Ce n’est pas parce que l’on est en état d’urgence et que des libertés fondamentales sont suspendues que la police peut oublier la rigueur nécessaire aux perquisitions administratives qui viennent à l’appui des mesures de restrictions de libertés. Le Conseil d’État a ainsi ordonné mardi la suspension de l’assignation à résidence d’un justiciable de Montpellier, après que le ministère de l’Intérieur ait été incapable de produire les preuves supposées découvertes sur l’ordinateur du suspect.
En l’espèce, l’homme était dans le collimateur des services de renseignement pour sa « proximité avec une famille djihadiste partie en 2013 dans les rangs de Daesh », reconnue lors d’un entretien avec la DGSI en 2014. Mais il n’y avait aucun élément concret retenu contre lui pour prouver son propre dessein terroriste.

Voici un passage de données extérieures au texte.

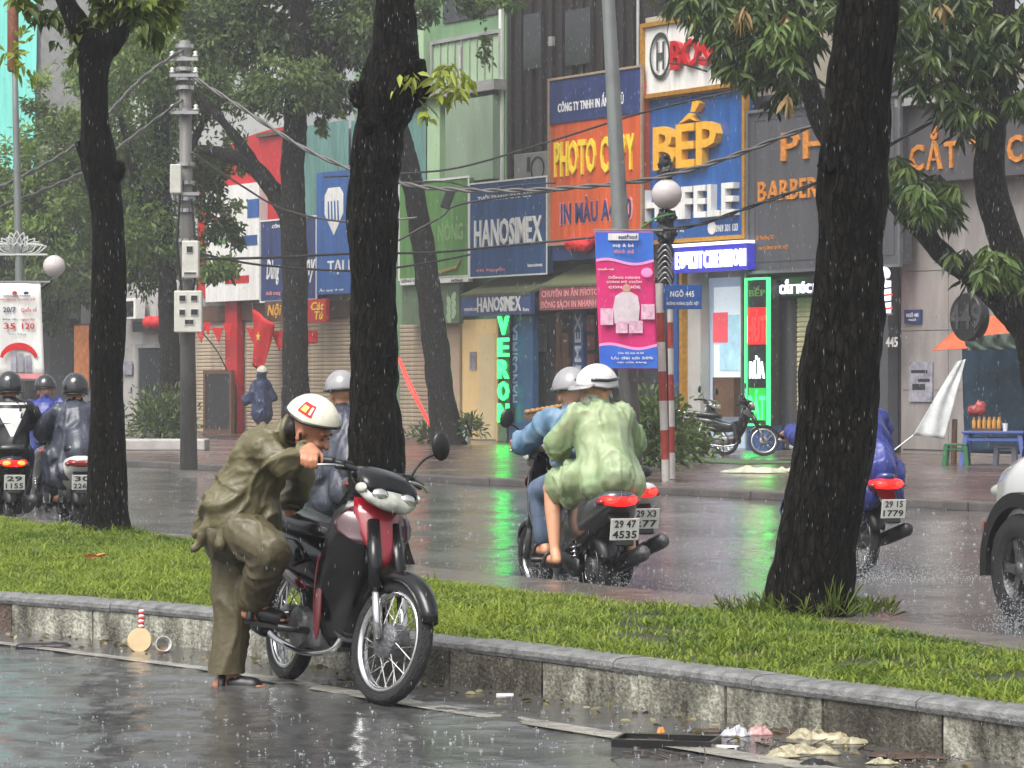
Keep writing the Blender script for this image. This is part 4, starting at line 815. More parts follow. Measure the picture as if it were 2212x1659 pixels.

La police avait donc profité de l’état d’urgence pour opérer chez lui sans l’aval d’un juge une perquisition administrative dans la nuit du 16 novembre 2015, à la suite de laquelle l’homme a été immédiatement assigné à résidence.
Pour justifier la mesure, le ministère de l’Intérieur avait affirmé avoir découvert au domicile du suspect de nombreux livres sur l’Islam d’inspiration fondamentaliste et un cahier de dessins manuscrits dans lequel figuraient entre autres des bannières et oriflammes emblématiques de l’État islamique. La police avait aussi trouvé, selon elle, « un dessin satirique représentant un terroriste venant de Syrie poignarder la France », découvert sur l’ordinateur du suspect.
Le ministère de l’Intérieur a refusé, sans motif, de communiquer le contenu de la clé USB
Le ministère de l’Intérieur avait bien produit au tribunal des photographies de ces découvertes, mais sans être capable de prouver qu’elles provenaient effectivement de la perquisition. Or le PV de perquisition n’en faisait aucunement mention et indiquait même que « les recherches au domicile de l’intéressé n’ont amené la découverte d’aucun objet en rapport avec une infraction ».
L’assigné à résidence avait certes reconnu l’existence des livres et du cahier, en affirmant qu’ils étaient rangés dans un carton appartenant au père de la famille djihadiste en question, et qu’il ignorait son contenu. Mais en revanche, il a nié farouchement la détention d’un ordinateur et donc, par extension, la possession de l’image satirique d’apologie du terrorisme.
Assigné à résidence sans preuves solides
Lors de la perquisition administrative, la police aurait fait usage des pouvoirs de copie de données informatiques offerts par l’état d’urgence, et copié l’image en cause sur une clé USB. Mais selon le Conseil d’État, « le ministre de l’intérieur a refusé, sans motif, de communiquer la clé USB qui contiendrait les données copiées et dont il s’est pourtant prévalu devant le juge ». Par ailleurs la copie des données ne figurait pas non plus au procès-verbal.
Le Conseil d’État a donc du se résoudre à l’évidence, et constater que le dossier qui justifiait depuis près de quatre mois l’assignation à résidence était complètement troué, et que le gouvernement était bien incapable de prouver que les preuves alléguées n’étaient pas pures inventions. C’est certainement la faute d’une perquisition réalisée à la va-vite, sans prendre la peine d’effectuer correctement les scellés et le procès-verbal.
Le pessimiste y verra la remise en liberté d’un potentiel djihadiste. L’optimiste y verra la libération d’un homme accusé abusivement. L’interrogatif, lui, se demande ce qu’il peut bien y avoir sur cette clé USB que le ministère de l’Intérieur refuse de produire. Si tant est qu’elle n’ait pas tout simplement été perdue.